Monday, April 26, 2010

Nanny Piggins - Role Model ?

Considering the time and effort I put into brainwashing all three children into believing that reading Nigella Lawson cookbooks counts as A Good Time, we were always going to love Nanny Piggins, heroine of a series by R. A. Spratt, concerning the three motherless Green children. The books begin when Mr Green, their cheap and nasty father, employs a former flying pig - the glamorous and intelligent Nanny Piggins - to care for his offspring until a human nanny can be found.

My children adore the many instances of cake eating, truancy and flouting of parental rules in these books - things not only tolerated but promoted by Nanny Piggins, who is a kind of anti-nanny.The list of bad behaviours she encourages is extensive, including but not limited to, gluttony, laziness, disobedience, dirtiness, cheating, fibbing and "borrowing".

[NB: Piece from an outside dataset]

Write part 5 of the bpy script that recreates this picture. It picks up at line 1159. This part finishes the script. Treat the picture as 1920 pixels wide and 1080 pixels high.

The appeal to children is obvious. The appeal to mothers who sometimes tire of telling children to eat their organic veg, to bathe and to brush their teeth is also obvious. I was won over the moment Nanny Piggins fed her charges on over-sized chocolate bars in order to fill their tummies and avoid having to cook a lasagna for tea. I haven't done it myself but I'd like to.

The humour is broad and direct. Arwen told me at dinner tonight that in 'Nanny Piggins Treads the Boards', Nanny Piggins auditions for, and is given, the lead role in Hamlet.

Opinions are also direct.
" I don't believe in organisations," explained Nanny Piggins....."Girls don't need an organisation to teach them how to be girls. Girls are much better off figuring out how to be girls for themselves."
"I couldn't agree with you less," said Barn Owl.
"I know," said Nanny Piggins. "That is why you are a middle-aged woman wearing a uniform and playing with schoolgirls. Whereas I am an internationally renowned, incredibly glamorous, flying pig."

The plots are ludicrous... Nanny Piggins - Holistic Cake Healer ??!!

Yet love and loyalty bind the Green children and their nanny, so that the taste these stories leave in my mouth is as sweet and as satisfying as a rather large helping of mudcake, of which, in the Nanny Piggins books - happily - there are many.

Tuesday, April 20, 2010

Reading 'Alice'

To Snowy this time, unabridged and with illustrations by Anthony Browne. The girls and I read a much duller version and perhaps it's Browne's surreal amusements that drew Snowy in and along with the story.
Poor Alice! and yet not-so-poor Alice at all - forever changing in a world that makes little sense; scolded, berated, cajoled, threatened. It's an odd book for a child of six to enjoy ( compared to a contemporary book like the hilarious 'Nanny Piggins', where the subversion is direct - more on her later ), though when you consider how Alice's adventures mirror the experience of being a child, perhaps not.
Porcine babies and grinning cats aside, the child inhabits a body that is constantly changing and is sometimes out of his control, inhabits a world in which the social norms must often seem arbitrary. Adult behaviour is mystifying, sometimes frightening, adult demands must be complied with, punishment ( "Off with her head!" ) exists.
Reading aloud, I'm struck by how plucky Alice is, how she uses her will, her grit and her thinking to navigate a world of Nonsense, how she not only sees through the worst of our adult world but has the voice to denounce us as the pack of cards we often are. Which is why that sickly, final chapter, when Alice wakes and is sent off to tea by her sister, is so deeply disappointing. She may be returned to her normal size, but after all her adventures in Wonderland, the real Alice has grown too old and too wise for the nursery.